Sweet Auburn: The Magazine of the Friends of Mount Auburn A Modern Vision for an Historic Cemetery | Page 10
Family Digitization
Days
By Jenny Gilbert, Director of Institutional Advancement
Last fall, with a $10,0 0 0 Common He ritage
grant from the National Endowment for the Humanities
(PY-253094-17), the Friends of Mount Auburn Cemetery
partnered with the New England Document Conservation
Center (NEDCC), the Cambridge Public Library, and the
Watertown Free Library, to host two digitization days that
were open to the public free of charge. During the days,
members of the public brought in a range of paper-based
archival cultural heritage materials, such as photographs and
letters, for digital preservation. People who were interested
could also sit in on presentations given by the NEDCC
about current digital preservation techniques that they can
use at home.
The Cemetery is now offering digitization services on
the first Friday of every month, at which time members
of the public can have their family materials digitized. The
materials can then be easily shared and can help tell the
stories of departed ancestors and loved ones through the
Cemetery’s new online memorial pages.
“Looking at the photographs and hearing the memories
at the ‘Digitization Days’ related to these documents
reinforced the importance of preserving family histories for
individual and public knowledge,” said Kara Zelasko, Public
History student at Northeastern University who assisted
with Mount Auburn’s Digitization Days this past October.

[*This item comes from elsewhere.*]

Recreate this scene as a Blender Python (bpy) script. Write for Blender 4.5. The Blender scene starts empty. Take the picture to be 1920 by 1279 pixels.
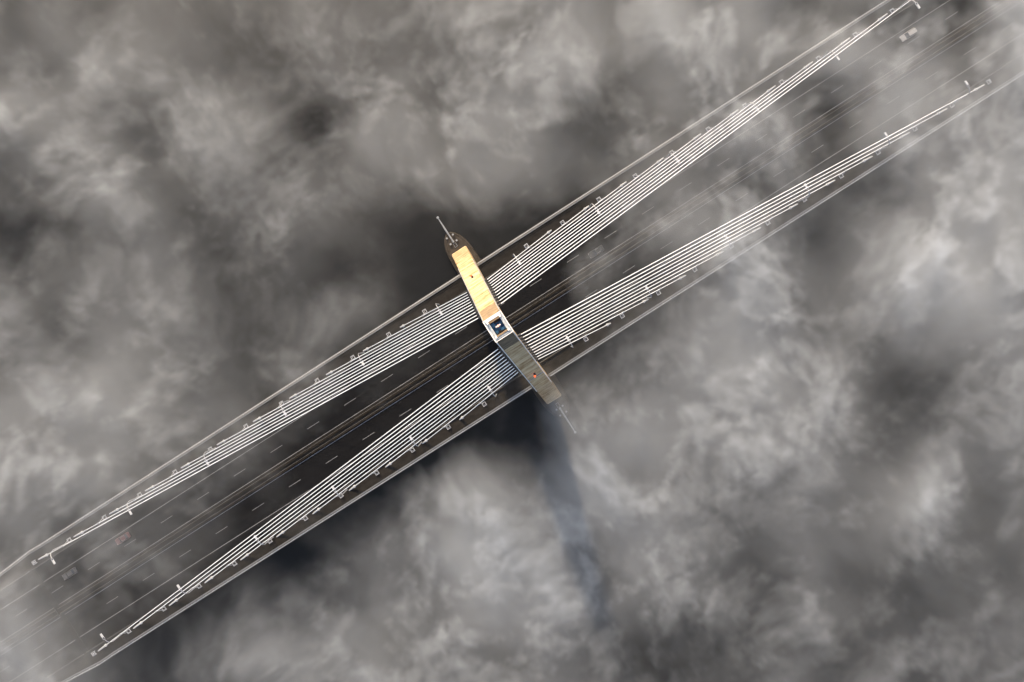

Her Northeastern classmate and fellow former Mount
Auburn Cemetery intern Brittany Costello agreed, “For
the families, it is a way to connect to their past and preserve
memories for future generations. Providing the public with
access to these stories creates a sense of community and
makes history more personal.”
At our first Family Digitization Day, Rayna Tulysewski stopped by with
her great Aunt Mrs. Lombard’s permission ticket to walk through the
Cemetery on Sundays and Holidays (Mrs. Lombard’s photo was attached
to the ticket, which dates back to 1877).